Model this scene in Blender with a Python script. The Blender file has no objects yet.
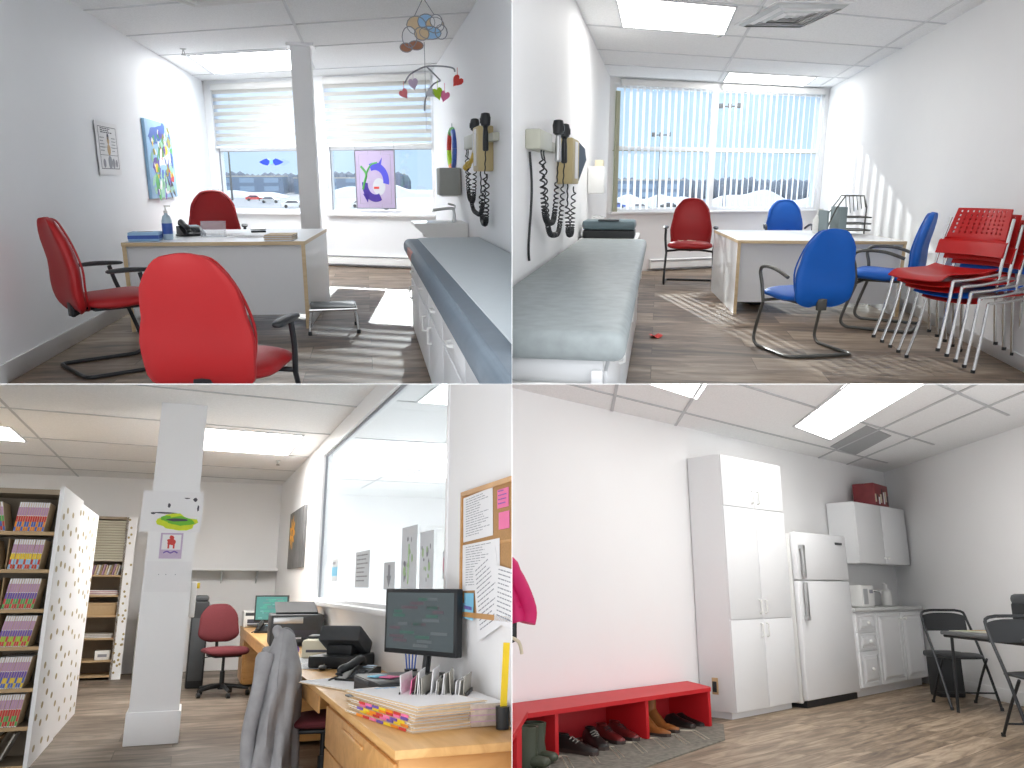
import bpy, bmesh, math, random
from mathutils import Vector, Matrix
random.seed(7)
PI = math.pi
SKYS = .92
EXPO = .48
SC = bpy.context.scene
COL = SC.collection

# ------------------------------------------------------------------ rooms
# A sectioned model building of four right rooms stacked two by two. Every room is a rigid,
# unscaled body; the frame of a room has its origin on its floor, z up, metres.
class Room:
    def __init__(s, cx, hy, h, dx, qx, qz):
        F = 800.0
        q = (cx - 512, hy - 384)
        u = Vector((0, F, F * F / q[1])).normalized()
        if u.z < 0: u = -u
        y = Vector((dx - 512, F, -q[1])).normalized()
        x = y.cross(u)
        M = Matrix.Identity(4)
        for i in range(3):
            M[i][0] = x[i]; M[i][1] = y[i]; M[i][2] = u[i]; M[i][3] = -h * u[i]
        s.M = M; s.qx = qx; s.qz = qz
R1 = Room(256, 178, 1.27, 364, -1, 1)
R2 = Room(768, 184, 1.30, 659, 1, 1)
R3 = Room(256, 584, 1.35, 188, -1, -1)
R4 = Room(768, 590, 1.10, -256, 1, -1)
RM = R1
ROOM_OF = {}

# ------------------------------------------------------------------ materials
MATS = {}
def mat(name, col, rough=.5, metal=0., noise=0., nscale=30., bump=0., emit=0., alpha=None, trans=0., coat=0., stretch=(1,1,1), ior=1.45):
    if name in MATS: return MATS[name]
    m = bpy.data.materials.new(name); m.use_nodes = True
    nt = m.node_tree; b = nt.nodes['Principled BSDF']
    c = tuple(col) + (1,)
    b.inputs['Base Color'].default_value = c
    b.inputs['Roughness'].default_value = rough
    b.inputs['Metallic'].default_value = metal
    b.inputs['Coat Weight'].default_value = coat
    b.inputs['IOR'].default_value = ior
    if trans: b.inputs['Transmission Weight'].default_value = trans
    if alpha is not None: b.inputs['Alpha'].default_value = alpha
    if emit:
        b.inputs['Emission Color'].default_value = c; b.inputs['Emission Strength'].default_value = emit
    tc = nt.nodes.new('ShaderNodeTexCoord'); mp = nt.nodes.new('ShaderNodeMapping')
    mp.inputs['Scale'].default_value = stretch
    nt.links.new(tc.outputs['Object'], mp.inputs['Vector'])
    n = nt.nodes.new('ShaderNodeTexNoise'); n.inputs['Scale'].default_value = nscale; n.inputs['Detail'].default_value = 5
    nt.links.new(mp.outputs['Vector'], n.inputs['Vector'])
    if noise:
        r = nt.nodes.new('ShaderNodeMapRange'); r.inputs['To Min'].default_value = 1 - noise; r.inputs['To Max'].default_value = 1 + noise
        nt.links.new(n.outputs['Fac'], r.inputs['Value'])
        mx = nt.nodes.new('ShaderNodeMix'); mx.data_type = 'RGBA'; mx.blend_type = 'MULTIPLY'; mx.inputs[0].default_value = 1
        mx.inputs[6].default_value = c
        cb = nt.nodes.new('ShaderNodeCombineColor')
        for i in range(3): nt.links.new(r.outputs['Result'], cb.inputs[i])
        nt.links.new(cb.outputs[0], mx.inputs[7]); nt.links.new(mx.outputs[2], b.inputs['Base Color'])
    if bump:
        bp = nt.nodes.new('ShaderNodeBump'); bp.inputs['Strength'].default_value = bump; bp.inputs['Distance'].default_value = .01
        nt.links.new(n.outputs['Fac'], bp.inputs['Height']); nt.links.new(bp.outputs['Normal'], b.inputs['Normal'])
    MATS[name] = m
    return m

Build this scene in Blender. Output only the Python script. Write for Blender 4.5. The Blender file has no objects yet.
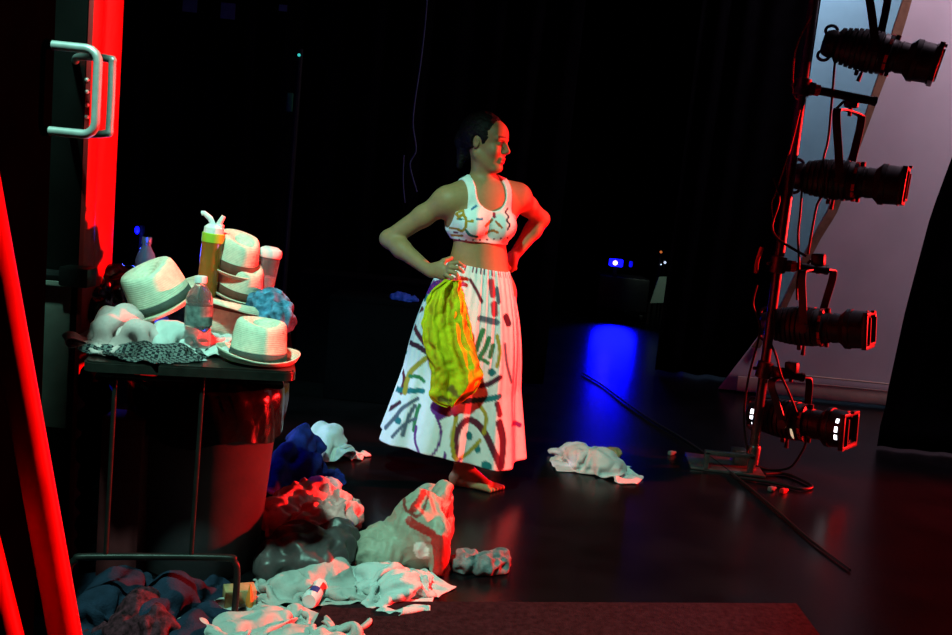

▬▬▬▬▬▬▬▬▬▬

● **WHAT YOU NEED TO DO**: Reply with one number only, the count of lines above that hold the string "this".

● **CORRECT ANSWER**: 2